I was awakened this morning in the way that we all dread...
The phone rang as Rob and I were in bed, dozing. My first thought was, "It's only 8 am. I hope it's nothing bad."
Rob answered, listened for a minute, then handed me the phone. It was my mom, crying.
A little girl I babysat for as a teenager has died. She was 23 and on her way from her home in Colorado to see her parents and siblings for her sister's birthday. I don't know the details but it sounds like she went off the road and landed in a lake.
How awful. I feel so terrible for the family. Her parents were always SO good to me. I sat for Tanya a lot. We would play with her dolls, or color, or (her favorite) make pudding and paint with it all over the peninsula in their kitchen. I would put her to bed in her Rainbow Brite bedroom and then clean up the kitchen and the living room. Occasionally I did a load of laundry. I was a GREAT babysitter, if I do say so myself. But these people were appreciative of both the time I spent with their precious little girl AND of the efforts I made to make sure their home was neat and a pleasure to come home to.

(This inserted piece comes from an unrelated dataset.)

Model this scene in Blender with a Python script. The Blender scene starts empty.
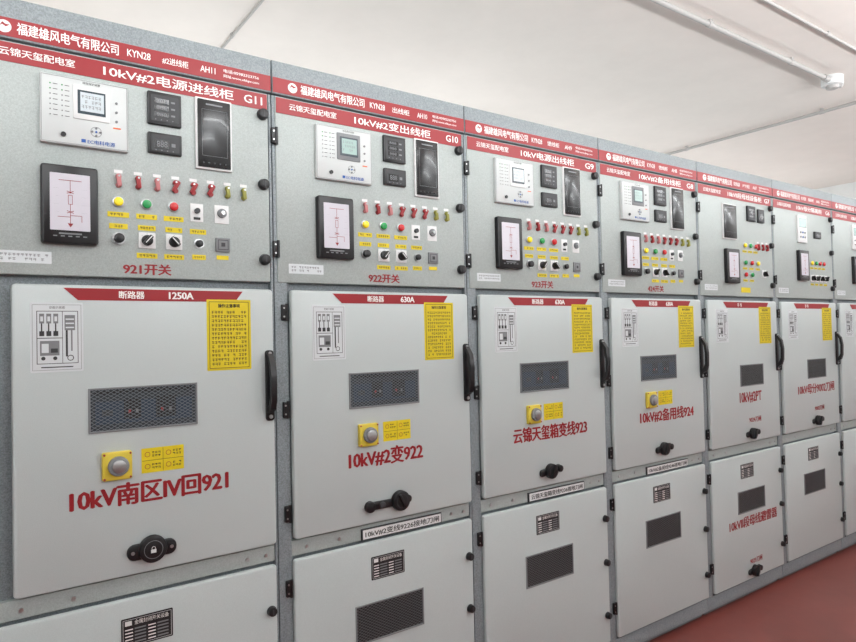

I didn't have much contact with them after I left for the Army. Life gets busy, I guess, and we all have a tendency to be a little self-absorbed, especially at that age. But I sent Christmas cards, I ran into them here and there, and Tanya served at the gift table ay my wedding.
As a child, she was all big brown eyes and fidgety legs. She was a little shy, but bold when she got comfortable with you. She hated loud noises, so would sit in the bleacher section next to the band while I was playing at basketball games, holding her hands over her ears. She was like our mascot -- like a little sister. She tagged along with me all over the place. She played with my dog, had dinner at my house, and drew pictures for me. She was affectionate and playful and silly and fun.
I am trying to find a way to get back there for the funeral. I hope to do a scrapbook for her family. I think it would be helpful for me and I hope it would be for them. I'll post more later; in the meantime, if you love somebody, TELL THEM. You never know when it might be too late to say it just one more time.
How sad. My thoughts and prayers are with Tanya's family. I know this has to be a very hard time for them and for you.